-- BEGIN --
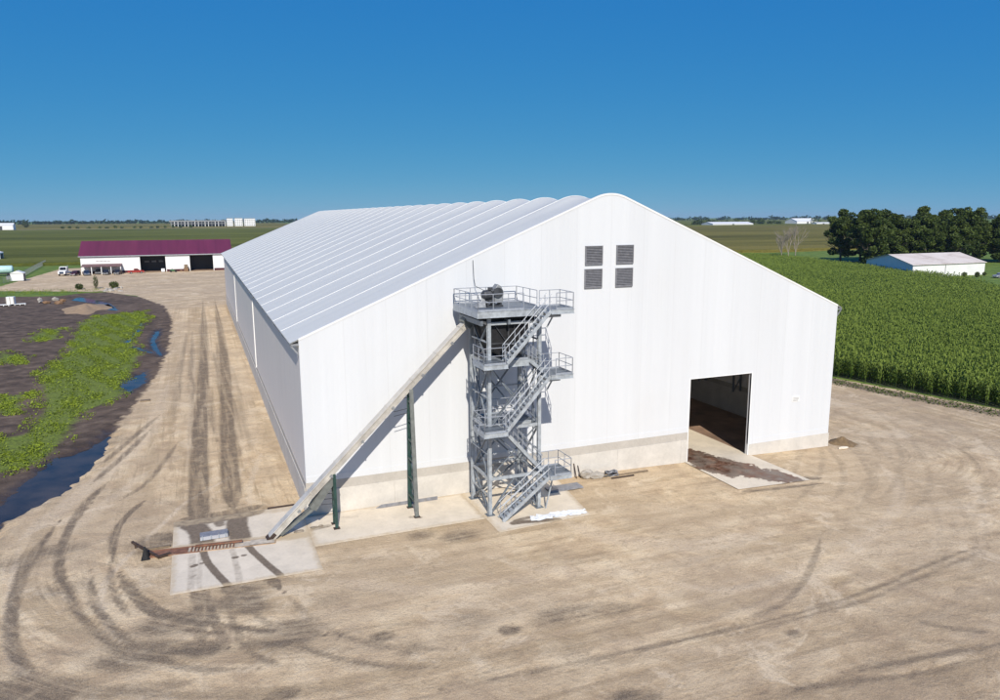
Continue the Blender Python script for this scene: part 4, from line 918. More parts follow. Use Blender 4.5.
mb = MB(); mb.prism([(-1.55,.06),(-.75,.06),(-.8,.34),(-1.45,.28)], 'x', -6.75, -5.1); mb.build('lid_box', M['steel_blue'], lid, bevel=.03)
mb = MB()
for x in (-6.6,-6.1,-5.65,-5.25): mb.bar((x,-1.58,.1),(x,-1.44,.32),.06)
mb.build('rib', M['galv_dark'], lid)
ar = thing('fold_out_arm', (-9.8,-1.8,.0), 'long dark steel arm lying on gravel left of the pit', 'steel arm')
mb = MB(); mb.bar((-10.6,-.6,.30),(-9.0,-3.1,.12),.13,.13); mb.build('arm', M['dark_rust'], ar)
mb = MB(); mb.bar((-9.0,-3.0,.1),(-8.4,-2.75,.1),.16); mb.bar((-10.4,-.9,0),(-10.4,-.9,.35),.12); mb.build('bracket', M['dark_rust'], ar)
co = thing('bucket_cone', (-9.75,-2.75,0), 'small black cone standing beside the steel arm', 'cone')
lathe((-9.75,-2.75,.0),(-9.75,-2.75,.75),[(0,.24),(.1,.22),(1,.05)],10).build('cone_body', M['rubber'], co)
mb = MB(); mb.box((-9.99,-2.99,.0),(-9.51,-2.51,.04)); mb.build('cone_base', M['rubber'], co)
mb = MB(); mb.box((-9.9,-1.55,.0),(-8.45,-1.35,.1)); tag(mb.build('timber', M['wood']), 'pale timber lying beside the rusty pit frame', 'timber')
mb = MB(); mb.box((-2.4,2.2,.02),(-.6,2.38,.12)); tag(mb.build('timber', M['dark_rust']), 'dark timber lying on gravel near the building corner', 'timber')
for k, (x, y, a) in enumerate([(-.9,-2.45,.35),(.1,-2.2,.25),(.55,-2.1,.18)]):
    tag(rock('dirt_clod', (x,y,.09), (a,a*.5,.07), M['damp'], 30+k), ['largest flat brown dirt clod under the conveyor foot','middle flat brown dirt clod under the conveyor foot','smallest brown dirt clod near the short conveyor support'][k], 'dirt clod')

# ------------------------------------------------------------------ vegetation makers
def leaf_cloud(name, C, size, m, tone, seed, flat=.0, squash=1.0):
    """two crossed bent leaves at every centre"""
    r = np.random.default_rng(seed); n = len(C)
    th = r.uniform(0, 6.283, n); el = r.uniform(-.9, 1.2, n)*(1-flat)+flat*r.uniform(-.3,.3,n)
    d = np.stack([np.cos(th)*np.cos(el), np.sin(th)*np.cos(el), np.sin(el)], 1)
    s = np.cross(d, r.normal(0,1,(n,3))); s /= np.linalg.norm(s, axis=1)[:,None]+1e-6
    u = np.cross(d, s); sz = (size if np.ndim(size) else np.full(n, size))*r.uniform(.7,1.3,n); sz = sz[:,None]
    d[:,2] *= squash
    w_ = .42
    a = C - d*sz*.5; b = C + s*sz*w_ + u*sz*.12; c = C + d*sz*.5 - u*sz*.1; e = C - s*sz*w_ + u*sz*.12
    V = np.stack([a,b,c,e], 1).reshape(-1,3); F = np.arange(4*n).reshape(-1,4)
    return np_mesh(name, V, F, m, dict(tone=np.repeat(tone, 4)))
def branches(mb, p, d, ln, r, depth, rn, tips, spread=.6, minr=.03):
    q = p + d*ln; mb.tube(p, q, r, 7 if r > .15 else 5, r*.68); 
    if depth == 0: tips.append(q); return
    for k in range(rn.choice((2,3,3))):
        nd = (d + Vector((rn.gauss(0,spread), rn.gauss(0,spread), rn.gauss(.12,spread*.5)))).normalized()
        branches(mb, p.lerp(q, rn.uniform(.6,1)), nd, ln*rn.uniform(.6,.85), max(minr, r*.62), depth-1, rn, tips, spread, minr)
def make_tree(x, y, h, rad, seed, label, group, dens=1.0, m='tree', z=None):
    z = -.75 if z is None else z
    t_ = thing('tree', (x,y,z), label, 'tree', group)
    rn = random.Random(seed); r = np.random.default_rng(seed); mb = MB(); tips = []
    base = Vector((x,y,z-.2)); mb.tube(base, base+Vector((0,0,h*.22)), h*.024, 9, h*.018)
    for k in range(5):
        a = k*1.26+rn.uniform(-.3,.3); branches(mb, base+Vector((0,0,h*rn.uniform(.14,.24))), Vector((math.cos(a)*.7,math.sin(a)*.7,.8)).normalized(), h*.2, h*.011, 2, rn, tips)
    mb.build('trunk', M['bark'], t_)
    # clumps of foliage through an uneven ellipsoid volume
    nc = int(84*dens); cen = []; 
    while len(cen) < nc:
        p = r.uniform(-1,1,3); q = np.linalg.norm(p)
        if .2 < q < .88 and r.random() < .35+.65*q: cen.append(p)
    cen = np.array(cen)*np.array([rad*1.08, rad*1.08, h*.52]) + np.array([x, y, z+h*.51])
    cr_ = r.uniform(.16,.32,nc)*rad; C = []; T = []; 
    for c, q in zip(cen, cr_):
        k = int(135*dens*(q/(.2*rad))**1.4)+10; v = r.normal(0,1,(k,3)); v /= np.linalg.norm(v,axis=1)[:,None]; v *= r.uniform(.55,1.05,(k,1))
        C.append(c + v*q*np.array([1.15,1.15,.8])); T.append(np.clip(r.normal(.42,.2)+r.normal(0,.13,k), 0, 1))
    C = np.concatenate(C); T = np.concatenate(T); keep = C[:,2] > z+.6; C = C[keep]; T = T[keep]
    cr2 = leaf_cloud('crown', C - np.array([x,y,z]), .05*h*.5+.2, M[m], T, seed+7); cr2.parent = t_
    return t_
def make_bush(x, y, h, rad, seed, label, group, z, m='bush'):
    t_ = thing('bush', (x,y,z), label, 'bush', group); r = np.random.default_rng(seed); n = 420
    v = r.normal(0,1,(n,3)); v /= np.linalg.norm(v,axis=1)[:,None]; v *= r.uniform(.3,1.05,(n,1))**.6; C = v*np.array([rad,rad,h*.5])+np.array([0,0,h*.5])
    f = leaf_cloud('foliage', C, .22*rad+.08, M[m], np.clip(r.normal(.45,.25,n),0,1), seed); f.parent = t_
    mb = MB(); mb.tube((x,y,z-.1),(x,y,z+h*.6),.06*rad+.02,6); 
    for k in range(4): mb.tube((x,y,z+h*.2),(x+rad*.6*math.cos(k*1.6),y+rad*.6*math.sin(k*1.6),z+h*.7),.03,5)
    mb.build('stem', M['bark'], t_); return t_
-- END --
**Exercise details**
Your task is to repeat the data above exactly while excluding the pictures.

**Task solution**
Continue the Blender Python script for this scene: part 4, from line 918. More parts follow. Use Blender 4.5.
mb = MB(); mb.prism([(-1.55,.06),(-.75,.06),(-.8,.34),(-1.45,.28)], 'x', -6.75, -5.1); mb.build('lid_box', M['steel_blue'], lid, bevel=.03)
mb = MB()
for x in (-6.6,-6.1,-5.65,-5.25): mb.bar((x,-1.58,.1),(x,-1.44,.32),.06)
mb.build('rib', M['galv_dark'], lid)
ar = thing('fold_out_arm', (-9.8,-1.8,.0), 'long dark steel arm lying on gravel left of the pit', 'steel arm')
mb = MB(); mb.bar((-10.6,-.6,.30),(-9.0,-3.1,.12),.13,.13); mb.build('arm', M['dark_rust'], ar)
mb = MB(); mb.bar((-9.0,-3.0,.1),(-8.4,-2.75,.1),.16); mb.bar((-10.4,-.9,0),(-10.4,-.9,.35),.12); mb.build('bracket', M['dark_rust'], ar)
co = thing('bucket_cone', (-9.75,-2.75,0), 'small black cone standing beside the steel arm', 'cone')
lathe((-9.75,-2.75,.0),(-9.75,-2.75,.75),[(0,.24),(.1,.22),(1,.05)],10).build('cone_body', M['rubber'], co)
mb = MB(); mb.box((-9.99,-2.99,.0),(-9.51,-2.51,.04)); mb.build('cone_base', M['rubber'], co)
mb = MB(); mb.box((-9.9,-1.55,.0),(-8.45,-1.35,.1)); tag(mb.build('timber', M['wood']), 'pale timber lying beside the rusty pit frame', 'timber')
mb = MB(); mb.box((-2.4,2.2,.02),(-.6,2.38,.12)); tag(mb.build('timber', M['dark_rust']), 'dark timber lying on gravel near the building corner', 'timber')
for k, (x, y, a) in enumerate([(-.9,-2.45,.35),(.1,-2.2,.25),(.55,-2.1,.18)]):
    tag(rock('dirt_clod', (x,y,.09), (a,a*.5,.07), M['damp'], 30+k), ['largest flat brown dirt clod under the conveyor foot','middle flat brown dirt clod under the conveyor foot','smallest brown dirt clod near the short conveyor support'][k], 'dirt clod')

# ------------------------------------------------------------------ vegetation makers
def leaf_cloud(name, C, size, m, tone, seed, flat=.0, squash=1.0):
    """two crossed bent leaves at every centre"""
    r = np.random.default_rng(seed); n = len(C)
    th = r.uniform(0, 6.283, n); el = r.uniform(-.9, 1.2, n)*(1-flat)+flat*r.uniform(-.3,.3,n)
    d = np.stack([np.cos(th)*np.cos(el), np.sin(th)*np.cos(el), np.sin(el)], 1)
    s = np.cross(d, r.normal(0,1,(n,3))); s /= np.linalg.norm(s, axis=1)[:,None]+1e-6
    u = np.cross(d, s); sz = (size if np.ndim(size) else np.full(n, size))*r.uniform(.7,1.3,n); sz = sz[:,None]
    d[:,2] *= squash
    w_ = .42
    a = C - d*sz*.5; b = C + s*sz*w_ + u*sz*.12; c = C + d*sz*.5 - u*sz*.1; e = C - s*sz*w_ + u*sz*.12
    V = np.stack([a,b,c,e], 1).reshape(-1,3); F = np.arange(4*n).reshape(-1,4)
    return np_mesh(name, V, F, m, dict(tone=np.repeat(tone, 4)))
def branches(mb, p, d, ln, r, depth, rn, tips, spread=.6, minr=.03):
    q = p + d*ln; mb.tube(p, q, r, 7 if r > .15 else 5, r*.68); 
    if depth == 0: tips.append(q); return
    for k in range(rn.choice((2,3,3))):
        nd = (d + Vector((rn.gauss(0,spread), rn.gauss(0,spread), rn.gauss(.12,spread*.5)))).normalized()
        branches(mb, p.lerp(q, rn.uniform(.6,1)), nd, ln*rn.uniform(.6,.85), max(minr, r*.62), depth-1, rn, tips, spread, minr)
def make_tree(x, y, h, rad, seed, label, group, dens=1.0, m='tree', z=None):
    z = -.75 if z is None else z
    t_ = thing('tree', (x,y,z), label, 'tree', group)
    rn = random.Random(seed); r = np.random.default_rng(seed); mb = MB(); tips = []
    base = Vector((x,y,z-.2)); mb.tube(base, base+Vector((0,0,h*.22)), h*.024, 9, h*.018)
    for k in range(5):
        a = k*1.26+rn.uniform(-.3,.3); branches(mb, base+Vector((0,0,h*rn.uniform(.14,.24))), Vector((math.cos(a)*.7,math.sin(a)*.7,.8)).normalized(), h*.2, h*.011, 2, rn, tips)
    mb.build('trunk', M['bark'], t_)
    # clumps of foliage through an uneven ellipsoid volume
    nc = int(84*dens); cen = []; 
    while len(cen) < nc:
        p = r.uniform(-1,1,3); q = np.linalg.norm(p)
        if .2 < q < .88 and r.random() < .35+.65*q: cen.append(p)
    cen = np.array(cen)*np.array([rad*1.08, rad*1.08, h*.52]) + np.array([x, y, z+h*.51])
    cr_ = r.uniform(.16,.32,nc)*rad; C = []; T = []; 
    for c, q in zip(cen, cr_):
        k = int(135*dens*(q/(.2*rad))**1.4)+10; v = r.normal(0,1,(k,3)); v /= np.linalg.norm(v,axis=1)[:,None]; v *= r.uniform(.55,1.05,(k,1))
        C.append(c + v*q*np.array([1.15,1.15,.8])); T.append(np.clip(r.normal(.42,.2)+r.normal(0,.13,k), 0, 1))
    C = np.concatenate(C); T = np.concatenate(T); keep = C[:,2] > z+.6; C = C[keep]; T = T[keep]
    cr2 = leaf_cloud('crown', C - np.array([x,y,z]), .05*h*.5+.2, M[m], T, seed+7); cr2.parent = t_
    return t_
def make_bush(x, y, h, rad, seed, label, group, z, m='bush'):
    t_ = thing('bush', (x,y,z), label, 'bush', group); r = np.random.default_rng(seed); n = 420
    v = r.normal(0,1,(n,3)); v /= np.linalg.norm(v,axis=1)[:,None]; v *= r.uniform(.3,1.05,(n,1))**.6; C = v*np.array([rad,rad,h*.5])+np.array([0,0,h*.5])
    f = leaf_cloud('foliage', C, .22*rad+.08, M[m], np.clip(r.normal(.45,.25,n),0,1), seed); f.parent = t_
    mb = MB(); mb.tube((x,y,z-.1),(x,y,z+h*.6),.06*rad+.02,6); 
    for k in range(4): mb.tube((x,y,z+h*.2),(x+rad*.6*math.cos(k*1.6),y+rad*.6*math.sin(k*1.6),z+h*.7),.03,5)
    mb.build('stem', M['bark'], t_); return t_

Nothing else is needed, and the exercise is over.